If you live by the media, you will die by the media.

Comments

  1. says

    He should not be surprised that the media continued their fascination with him when the situation changed, when he was no longer attracting attention because of what he was saying about others and instead because of what others were saying about him.

    He also should not be surprised if his every business dealing and tax filing is examined in excruciating detail. The guy is such an incredibly lame strategist! He’s let himself be placed in the spotlight and after this election cycle he’s going to die the death of a thousand duck-pecks. When your remaining friend is Rudy Giuliani, you’re a monument of fail.

  2. machintelligence says

    I agree, it will be Trump on steroids, and everyone loves to watch a train wreck.
    Another biblical reference might be David and Goliath. You have a large and rather stupid bully versus a more agile opponent armed with a projectile weapon. The big dude never stands a chance.
    All of the recent e-mails are being greeted with a well deserved YAWN. Given their source, who can trust them to be unaltered?

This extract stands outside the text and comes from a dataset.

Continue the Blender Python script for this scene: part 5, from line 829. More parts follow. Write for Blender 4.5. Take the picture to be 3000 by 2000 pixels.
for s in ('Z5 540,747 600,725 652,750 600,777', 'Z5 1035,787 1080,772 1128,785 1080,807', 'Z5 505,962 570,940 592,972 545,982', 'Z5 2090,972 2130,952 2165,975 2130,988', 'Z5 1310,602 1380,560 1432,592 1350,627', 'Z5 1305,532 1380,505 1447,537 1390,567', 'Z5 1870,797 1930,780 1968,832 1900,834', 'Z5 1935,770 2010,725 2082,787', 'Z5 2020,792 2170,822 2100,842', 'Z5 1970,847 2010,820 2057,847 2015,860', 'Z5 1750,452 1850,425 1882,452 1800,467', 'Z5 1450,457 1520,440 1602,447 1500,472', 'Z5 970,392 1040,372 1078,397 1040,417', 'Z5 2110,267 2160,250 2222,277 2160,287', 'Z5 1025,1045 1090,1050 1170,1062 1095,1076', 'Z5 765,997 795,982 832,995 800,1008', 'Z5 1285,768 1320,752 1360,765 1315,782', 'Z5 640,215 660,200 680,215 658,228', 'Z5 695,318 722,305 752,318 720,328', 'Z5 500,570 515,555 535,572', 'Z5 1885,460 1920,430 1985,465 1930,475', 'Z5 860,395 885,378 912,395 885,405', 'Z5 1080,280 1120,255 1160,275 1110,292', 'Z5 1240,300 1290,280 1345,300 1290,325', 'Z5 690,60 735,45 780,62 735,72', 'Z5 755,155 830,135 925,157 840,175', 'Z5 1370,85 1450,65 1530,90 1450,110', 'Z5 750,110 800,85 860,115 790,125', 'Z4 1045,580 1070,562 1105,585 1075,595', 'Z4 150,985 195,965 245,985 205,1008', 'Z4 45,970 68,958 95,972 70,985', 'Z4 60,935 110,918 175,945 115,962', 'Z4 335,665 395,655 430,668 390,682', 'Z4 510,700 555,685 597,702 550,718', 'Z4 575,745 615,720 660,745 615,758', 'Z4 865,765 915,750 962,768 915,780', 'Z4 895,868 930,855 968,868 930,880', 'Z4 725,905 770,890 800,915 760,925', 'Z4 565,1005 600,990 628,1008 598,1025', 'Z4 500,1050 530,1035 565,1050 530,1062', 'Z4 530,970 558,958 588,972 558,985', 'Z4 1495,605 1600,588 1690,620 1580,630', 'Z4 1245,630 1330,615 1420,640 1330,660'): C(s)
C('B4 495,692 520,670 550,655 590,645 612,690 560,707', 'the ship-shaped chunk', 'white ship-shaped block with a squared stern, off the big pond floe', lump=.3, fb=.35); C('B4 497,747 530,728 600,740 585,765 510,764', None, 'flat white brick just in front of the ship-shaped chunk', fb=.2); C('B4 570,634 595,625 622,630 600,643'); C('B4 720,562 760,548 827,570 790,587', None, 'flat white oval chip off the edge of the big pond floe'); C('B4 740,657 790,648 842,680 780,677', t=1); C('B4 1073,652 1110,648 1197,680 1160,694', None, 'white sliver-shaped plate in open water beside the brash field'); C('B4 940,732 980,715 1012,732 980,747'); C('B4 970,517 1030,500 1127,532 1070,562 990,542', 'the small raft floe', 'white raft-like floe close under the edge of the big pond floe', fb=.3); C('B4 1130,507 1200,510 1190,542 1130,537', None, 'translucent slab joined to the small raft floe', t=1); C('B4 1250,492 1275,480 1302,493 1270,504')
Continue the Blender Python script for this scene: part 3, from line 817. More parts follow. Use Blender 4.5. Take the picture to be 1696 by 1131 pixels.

  3. Reginald Selkirk says

    All of the recent e-mails are being greeted with a well deserved YAWN. Given their source, who can trust them to be unaltered?

    No we cannot. And even before we worry about that, are they interesting? Supposedly a State Dept. employee had an actual opinion about whether a certain communique should be classified or not -- Oh the scandal!

  4. Reginald Selkirk says

    And while Trump’s team is digging through hacked personal e-mails for dirt, Trump himself refuses to release his tax returns.

  5. machintelligence says

    Wow, was I wrong about Trump. No sniffles or snorts and surprisingly subdued tonight. Did they dose him well with antihistamines? Those are reputed to have a sedative effect.

  6. Reginald Selkirk says

    No sniffles or snorts and surprisingly subdued tonight.

    I definitely heard some sniffles; ironically during the part where he was talking about drugs.